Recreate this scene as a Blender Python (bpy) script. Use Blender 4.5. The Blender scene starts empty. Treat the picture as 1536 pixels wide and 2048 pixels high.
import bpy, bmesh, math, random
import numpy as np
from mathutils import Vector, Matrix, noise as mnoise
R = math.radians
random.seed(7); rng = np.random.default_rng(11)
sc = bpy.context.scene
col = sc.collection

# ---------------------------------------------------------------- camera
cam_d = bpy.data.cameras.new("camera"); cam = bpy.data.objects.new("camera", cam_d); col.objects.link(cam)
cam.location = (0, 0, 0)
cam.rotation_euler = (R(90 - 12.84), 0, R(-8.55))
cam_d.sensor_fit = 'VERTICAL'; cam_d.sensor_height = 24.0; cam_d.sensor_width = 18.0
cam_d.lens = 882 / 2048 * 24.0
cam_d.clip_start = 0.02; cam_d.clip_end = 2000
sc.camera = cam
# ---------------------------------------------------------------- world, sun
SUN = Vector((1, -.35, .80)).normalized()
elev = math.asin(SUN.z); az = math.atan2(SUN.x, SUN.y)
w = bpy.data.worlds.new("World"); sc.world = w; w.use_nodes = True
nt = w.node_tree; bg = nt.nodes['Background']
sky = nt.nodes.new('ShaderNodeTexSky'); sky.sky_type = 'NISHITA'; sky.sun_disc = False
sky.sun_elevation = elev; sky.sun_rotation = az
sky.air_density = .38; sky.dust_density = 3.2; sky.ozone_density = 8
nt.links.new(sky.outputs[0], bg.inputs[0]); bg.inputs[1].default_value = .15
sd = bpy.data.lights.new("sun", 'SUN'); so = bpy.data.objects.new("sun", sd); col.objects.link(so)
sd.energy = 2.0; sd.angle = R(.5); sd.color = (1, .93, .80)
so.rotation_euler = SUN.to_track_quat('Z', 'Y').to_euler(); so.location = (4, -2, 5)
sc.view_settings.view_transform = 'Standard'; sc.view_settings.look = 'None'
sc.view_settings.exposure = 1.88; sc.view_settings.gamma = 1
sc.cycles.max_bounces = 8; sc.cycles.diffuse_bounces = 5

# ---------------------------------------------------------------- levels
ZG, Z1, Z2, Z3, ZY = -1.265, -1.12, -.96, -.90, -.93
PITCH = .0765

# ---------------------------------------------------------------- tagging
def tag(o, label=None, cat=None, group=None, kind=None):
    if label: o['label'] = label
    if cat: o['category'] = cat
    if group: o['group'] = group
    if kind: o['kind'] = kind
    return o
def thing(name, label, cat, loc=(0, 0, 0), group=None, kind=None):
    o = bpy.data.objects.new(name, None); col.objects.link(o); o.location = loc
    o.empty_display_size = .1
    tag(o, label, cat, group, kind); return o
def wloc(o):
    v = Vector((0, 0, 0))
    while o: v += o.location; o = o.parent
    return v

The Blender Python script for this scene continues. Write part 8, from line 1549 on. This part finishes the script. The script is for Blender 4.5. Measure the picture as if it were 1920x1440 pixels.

========================

• **Task requirements**:
Retype the material in full, character for character.

• **Task response**:
Recreate this scene as a Blender Python (bpy) script. Use Blender 4.5. The Blender scene starts empty. Treat the picture as 1536 pixels wide and 2048 pixels high.
import bpy, bmesh, math, random
import numpy as np
from mathutils import Vector, Matrix, noise as mnoise
R = math.radians
random.seed(7); rng = np.random.default_rng(11)
sc = bpy.context.scene
col = sc.collection

# ---------------------------------------------------------------- camera
cam_d = bpy.data.cameras.new("camera"); cam = bpy.data.objects.new("camera", cam_d); col.objects.link(cam)
cam.location = (0, 0, 0)
cam.rotation_euler = (R(90 - 12.84), 0, R(-8.55))
cam_d.sensor_fit = 'VERTICAL'; cam_d.sensor_height = 24.0; cam_d.sensor_width = 18.0
cam_d.lens = 882 / 2048 * 24.0
cam_d.clip_start = 0.02; cam_d.clip_end = 2000
sc.camera = cam
# ---------------------------------------------------------------- world, sun
SUN = Vector((1, -.35, .80)).normalized()
elev = math.asin(SUN.z); az = math.atan2(SUN.x, SUN.y)
w = bpy.data.worlds.new("World"); sc.world = w; w.use_nodes = True
nt = w.node_tree; bg = nt.nodes['Background']
sky = nt.nodes.new('ShaderNodeTexSky'); sky.sky_type = 'NISHITA'; sky.sun_disc = False
sky.sun_elevation = elev; sky.sun_rotation = az
sky.air_density = .38; sky.dust_density = 3.2; sky.ozone_density = 8
nt.links.new(sky.outputs[0], bg.inputs[0]); bg.inputs[1].default_value = .15
sd = bpy.data.lights.new("sun", 'SUN'); so = bpy.data.objects.new("sun", sd); col.objects.link(so)
sd.energy = 2.0; sd.angle = R(.5); sd.color = (1, .93, .80)
so.rotation_euler = SUN.to_track_quat('Z', 'Y').to_euler(); so.location = (4, -2, 5)
sc.view_settings.view_transform = 'Standard'; sc.view_settings.look = 'None'
sc.view_settings.exposure = 1.88; sc.view_settings.gamma = 1
sc.cycles.max_bounces = 8; sc.cycles.diffuse_bounces = 5

# ---------------------------------------------------------------- levels
ZG, Z1, Z2, Z3, ZY = -1.265, -1.12, -.96, -.90, -.93
PITCH = .0765

# ---------------------------------------------------------------- tagging
def tag(o, label=None, cat=None, group=None, kind=None):
    if label: o['label'] = label
    if cat: o['category'] = cat
    if group: o['group'] = group
    if kind: o['kind'] = kind
    return o
def thing(name, label, cat, loc=(0, 0, 0), group=None, kind=None):
    o = bpy.data.objects.new(name, None); col.objects.link(o); o.location = loc
    o.empty_display_size = .1
    tag(o, label, cat, group, kind); return o
def wloc(o):
    v = Vector((0, 0, 0))
    while o: v += o.location; o = o.parent
    return v

The Blender Python script for this scene continues. Write part 8, from line 1549 on. This part finishes the script. The script is for Blender 4.5. Measure the picture as if it were 1920x1440 pixels.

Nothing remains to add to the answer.